India Surge to Third in Medal Tally With Four More Podium Finishes on Day Two of ISSF Junior World Cup in Cairo

India's junior shooters are making their presence felt emphatically at the ISSF Junior World Cup Rifle/Pistol/Shotgun in Cairo.
After a brilliant three-medal opening day headlined by Shiva Narwal's golden return to international competition, India's young contingent backed it up with four more podium finishes on Wednesday three silvers and a bronze to move into third place in the overall medal tally at the Olympic International City Shooting Range. The day belonged largely to Kazakhstan and Individual Neutral Athletes, who claimed four of the five gold medals on offer, but India's consistency across multiple disciplines underlined the depth and quality running through their 71-strong contingent.
The first silver of the day came from Rohit Kanyan in the 50m Rifle Prone Men's Junior event a discipline that demands extraordinary steadiness and concentration across a long qualification and final process. Kanyan finished with a score of 615.8, just 0.5 points behind Kazakhstan's gold medallist Oleg Noskov in what was an agonisingly close contest. The margin between gold and silver could scarcely have been tighter, and while Kanyan will feel the frustration of coming so close to the top of the podium, a silver at a Junior World Cup in a technically demanding event is a result of genuine substance.
The next medal arrived from Sejal Kamble in the 25m Pistol Women's Junior event, and her performance across the day was one of the more complete displays by any Indian shooter in Cairo. Kamble topped the qualification round with a score of 580 leading all competitors heading into the final before finishing second in the eight five-shot series final with 27 hits. Gold went to AIN's Katsiaryna Ivanova, who produced a dominant display of 31 hits to take the title. Kamble's ability to lead the qualification and convert that into a final medal is the hallmark of a junior performer with real championship instincts.

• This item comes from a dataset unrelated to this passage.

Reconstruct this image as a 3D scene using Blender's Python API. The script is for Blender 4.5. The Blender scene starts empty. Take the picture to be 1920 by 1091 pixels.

India then produced their second double podium of the competition following Narwal and Chirag Sharma's gold-bronze combination on day one with Raj Chandra and Abhinav Deshwal both finishing on the podium in the 25m Pistol Men's Junior event. Chandra shot 580 to claim silver, while Deshwal added bronze with 578, with Kazakhstan's Kirill Tsukanov taking gold with 581. The closeness of the scores across the top three just three hits separating gold from bronze reflected the tight, competitive nature of the pistol final and the quality of shooting on display. For Deshwal, the Deaflympics 2025 champion who had narrowly missed a medal in the 10m Air Pistol final on day one, the bronze will have provided significant satisfaction.
In the Skeet events, India's representatives reached the finals but could not quite convert their qualification form into medals. Risham Kaur Guron qualified second in the Women's Skeet with a score of 115 across five rounds before finishing seventh in the final. The gold went to Individual Neutral Athletes' Varvara Zaitseva, who claimed the title with a world record score of 33 hits from 40. In the Men's Skeet, Ishaan Singh Libra reached the final eight with a qualification score of 118 and improved in the final before exiting at the 28-shot mark with 24 hits, just short of the bronze medal position. Britain's Denzil Jago Grose claimed gold ahead of Italy's Marco Coco.
After two days of competition, India's junior shooters have accumulated six medals one gold, four silvers and a bronze and sit third in the overall tally. With multiple events still to come across the remainder of the tournament, the prospect of further medals remains very much alive. For a programme targeting the Junior World Championships in Suhl, Germany in June, the performances in Cairo are providing exactly the competitive sharpness and confidence that the coaching staff would have hoped for.